John Palmer, president and CEO of Vanguard, said the company hopes to make solar films that operate at 15 to 16 percent efficiency, comparable to the best silicon-based panels available now. “But we’ll do it at one-tenth the cost, and one-twentieth the capital investment required,” he said.
“That’s significant. We don’t anticipate having to build a manufacturing facility,” Palmer said. “Because Andrew’s CBD process operates at room temperature and ambient pressure — unlike any other photovoltaic production system — this process can fit into existing roll-to-roll film and film coating production facilities, a la Kodak or Fuji or Polaroid. All of them, thanks to digital cameras, have a fair amount of excess capacity these days.”
He said the Rice-born solar films, demonstrated by Barron in a CNN video, could soon replace heavy, bulky solar panels. “It’ll be something two guys can take to the roof and roll out on a lightweight but durable frame and stretch it from one end of the building to the other.” Palmer said the company hopes to offer “conformable photovoltaics.
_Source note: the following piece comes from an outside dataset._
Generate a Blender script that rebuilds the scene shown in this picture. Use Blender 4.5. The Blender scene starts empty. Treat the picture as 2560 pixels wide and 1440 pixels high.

You could wrap it like Tyvek around any structure or device.”
He said the Barron lab would continue to optimize CBD and research the types of carbon nanotubes best suited to the process.
“The material sciences are coming together, and there’s a lot of interest these days in renewable and sustainable energy,” Palmer said. “We think we’re at the right place at the right time, and it all began at Rice.”